## [Prompt]
Extract all lines that hold the string "Specular".

## [Material provided]
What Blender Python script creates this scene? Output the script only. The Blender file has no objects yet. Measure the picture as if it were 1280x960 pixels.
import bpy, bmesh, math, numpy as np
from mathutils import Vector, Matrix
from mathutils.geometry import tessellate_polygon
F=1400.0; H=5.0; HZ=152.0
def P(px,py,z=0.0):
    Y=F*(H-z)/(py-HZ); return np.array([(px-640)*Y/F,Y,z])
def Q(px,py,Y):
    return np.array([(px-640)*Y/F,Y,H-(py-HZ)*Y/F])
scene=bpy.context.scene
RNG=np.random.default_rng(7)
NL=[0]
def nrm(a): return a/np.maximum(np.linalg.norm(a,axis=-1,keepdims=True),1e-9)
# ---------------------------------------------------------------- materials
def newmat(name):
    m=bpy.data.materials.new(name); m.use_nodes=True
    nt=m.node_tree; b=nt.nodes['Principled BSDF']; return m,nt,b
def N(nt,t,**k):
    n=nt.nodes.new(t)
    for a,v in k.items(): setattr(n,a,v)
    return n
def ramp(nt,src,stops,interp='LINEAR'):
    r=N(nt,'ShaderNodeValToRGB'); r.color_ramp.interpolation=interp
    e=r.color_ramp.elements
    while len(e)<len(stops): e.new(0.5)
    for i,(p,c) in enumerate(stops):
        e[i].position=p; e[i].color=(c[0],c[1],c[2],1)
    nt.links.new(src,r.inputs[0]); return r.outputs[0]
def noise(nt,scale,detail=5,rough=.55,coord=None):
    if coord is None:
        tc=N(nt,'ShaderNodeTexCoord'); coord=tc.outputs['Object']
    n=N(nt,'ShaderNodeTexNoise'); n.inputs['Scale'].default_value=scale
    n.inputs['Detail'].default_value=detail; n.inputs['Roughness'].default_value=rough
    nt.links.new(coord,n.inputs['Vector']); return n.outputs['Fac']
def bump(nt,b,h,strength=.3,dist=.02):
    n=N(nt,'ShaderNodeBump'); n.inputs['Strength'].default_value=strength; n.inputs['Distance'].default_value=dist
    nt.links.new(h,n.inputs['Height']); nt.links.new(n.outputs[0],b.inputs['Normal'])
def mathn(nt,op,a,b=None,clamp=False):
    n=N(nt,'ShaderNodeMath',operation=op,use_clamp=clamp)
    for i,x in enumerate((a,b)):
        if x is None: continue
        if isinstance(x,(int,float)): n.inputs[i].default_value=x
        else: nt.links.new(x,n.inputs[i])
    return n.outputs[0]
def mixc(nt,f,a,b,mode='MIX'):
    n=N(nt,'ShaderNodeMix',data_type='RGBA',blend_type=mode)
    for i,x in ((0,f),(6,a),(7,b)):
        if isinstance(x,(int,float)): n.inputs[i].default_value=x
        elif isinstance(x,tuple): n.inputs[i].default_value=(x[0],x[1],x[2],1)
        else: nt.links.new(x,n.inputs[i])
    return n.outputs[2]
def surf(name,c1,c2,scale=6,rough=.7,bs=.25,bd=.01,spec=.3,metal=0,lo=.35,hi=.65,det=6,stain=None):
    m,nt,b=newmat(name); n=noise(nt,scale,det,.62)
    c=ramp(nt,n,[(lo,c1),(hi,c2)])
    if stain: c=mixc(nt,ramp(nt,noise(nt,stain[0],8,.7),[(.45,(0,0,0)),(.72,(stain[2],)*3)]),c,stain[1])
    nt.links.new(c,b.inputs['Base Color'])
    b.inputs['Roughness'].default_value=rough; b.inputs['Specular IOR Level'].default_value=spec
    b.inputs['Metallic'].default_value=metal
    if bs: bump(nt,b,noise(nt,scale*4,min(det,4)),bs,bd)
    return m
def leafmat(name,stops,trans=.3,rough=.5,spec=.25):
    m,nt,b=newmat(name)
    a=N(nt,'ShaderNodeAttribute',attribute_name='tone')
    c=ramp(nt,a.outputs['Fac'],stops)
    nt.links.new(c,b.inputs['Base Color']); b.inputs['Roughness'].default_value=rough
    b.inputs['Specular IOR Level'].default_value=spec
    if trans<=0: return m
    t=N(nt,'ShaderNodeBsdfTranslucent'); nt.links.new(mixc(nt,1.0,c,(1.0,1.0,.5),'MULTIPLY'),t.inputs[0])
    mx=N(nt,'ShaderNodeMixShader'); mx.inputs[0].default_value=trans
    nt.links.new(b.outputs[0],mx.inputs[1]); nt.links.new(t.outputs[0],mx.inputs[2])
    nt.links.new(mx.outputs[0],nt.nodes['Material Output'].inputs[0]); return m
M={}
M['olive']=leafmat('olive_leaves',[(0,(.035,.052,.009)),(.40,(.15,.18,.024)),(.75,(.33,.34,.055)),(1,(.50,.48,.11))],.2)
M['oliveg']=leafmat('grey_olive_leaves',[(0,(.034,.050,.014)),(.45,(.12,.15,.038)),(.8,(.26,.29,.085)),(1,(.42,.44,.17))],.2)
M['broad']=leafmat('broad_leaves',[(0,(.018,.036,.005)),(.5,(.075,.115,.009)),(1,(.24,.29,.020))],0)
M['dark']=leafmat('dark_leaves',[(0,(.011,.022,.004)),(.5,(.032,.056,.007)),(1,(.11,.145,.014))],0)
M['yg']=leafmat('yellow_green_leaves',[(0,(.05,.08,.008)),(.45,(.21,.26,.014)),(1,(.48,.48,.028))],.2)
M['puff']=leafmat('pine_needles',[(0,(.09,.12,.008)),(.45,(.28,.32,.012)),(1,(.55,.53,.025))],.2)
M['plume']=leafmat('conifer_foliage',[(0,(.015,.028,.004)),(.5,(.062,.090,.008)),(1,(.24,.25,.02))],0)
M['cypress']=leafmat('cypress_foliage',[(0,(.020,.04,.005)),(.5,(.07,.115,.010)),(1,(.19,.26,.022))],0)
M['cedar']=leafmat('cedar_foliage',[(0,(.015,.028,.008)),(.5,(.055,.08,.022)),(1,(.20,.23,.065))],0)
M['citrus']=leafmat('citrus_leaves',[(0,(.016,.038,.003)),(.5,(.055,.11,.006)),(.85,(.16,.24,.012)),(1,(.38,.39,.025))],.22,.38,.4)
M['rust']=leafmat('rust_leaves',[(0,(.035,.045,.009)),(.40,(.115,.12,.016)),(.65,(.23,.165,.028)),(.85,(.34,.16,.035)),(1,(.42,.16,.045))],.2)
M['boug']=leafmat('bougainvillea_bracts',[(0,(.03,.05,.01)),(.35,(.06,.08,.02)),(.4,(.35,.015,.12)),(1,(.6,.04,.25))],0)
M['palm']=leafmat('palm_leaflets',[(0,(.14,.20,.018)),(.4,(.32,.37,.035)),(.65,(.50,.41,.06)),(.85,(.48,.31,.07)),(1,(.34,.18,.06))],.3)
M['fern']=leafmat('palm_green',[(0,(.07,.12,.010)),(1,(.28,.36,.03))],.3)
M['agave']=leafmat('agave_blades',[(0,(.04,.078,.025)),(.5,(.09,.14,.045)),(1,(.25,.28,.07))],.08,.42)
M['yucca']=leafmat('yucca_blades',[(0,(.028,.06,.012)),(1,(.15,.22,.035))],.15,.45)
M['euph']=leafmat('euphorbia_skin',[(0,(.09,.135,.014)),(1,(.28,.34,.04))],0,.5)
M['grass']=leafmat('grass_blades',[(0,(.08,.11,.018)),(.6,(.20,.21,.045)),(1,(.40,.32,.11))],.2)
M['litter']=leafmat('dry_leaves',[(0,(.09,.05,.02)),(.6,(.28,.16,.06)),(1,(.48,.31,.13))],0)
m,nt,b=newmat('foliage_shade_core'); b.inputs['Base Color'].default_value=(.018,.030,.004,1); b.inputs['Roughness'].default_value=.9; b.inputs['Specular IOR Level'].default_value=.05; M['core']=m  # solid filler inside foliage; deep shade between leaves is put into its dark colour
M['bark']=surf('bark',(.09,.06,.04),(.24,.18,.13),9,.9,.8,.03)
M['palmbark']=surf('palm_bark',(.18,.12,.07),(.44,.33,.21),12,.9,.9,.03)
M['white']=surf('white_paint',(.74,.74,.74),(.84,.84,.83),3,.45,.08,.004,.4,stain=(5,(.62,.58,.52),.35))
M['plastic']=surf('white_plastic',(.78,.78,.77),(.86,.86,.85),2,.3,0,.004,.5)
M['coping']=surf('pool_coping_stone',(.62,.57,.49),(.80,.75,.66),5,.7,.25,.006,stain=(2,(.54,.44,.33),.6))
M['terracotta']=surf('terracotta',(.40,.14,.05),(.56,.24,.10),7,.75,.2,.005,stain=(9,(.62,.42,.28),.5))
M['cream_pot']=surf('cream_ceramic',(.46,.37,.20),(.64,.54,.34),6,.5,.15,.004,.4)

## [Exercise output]
    b.inputs['Roughness'].default_value=rough; b.inputs['Specular IOR Level'].default_value=spec
    b.inputs['Specular IOR Level'].default_value=spec
m,nt,b=newmat('foliage_shade_core'); b.inputs['Base Color'].default_value=(.018,.030,.004,1); b.inputs['Roughness'].default_value=.9; b.inputs['Specular IOR Level'].default_value=.05; M['core']=m  # solid filler inside foliage; deep shade between leaves is put into its dark colour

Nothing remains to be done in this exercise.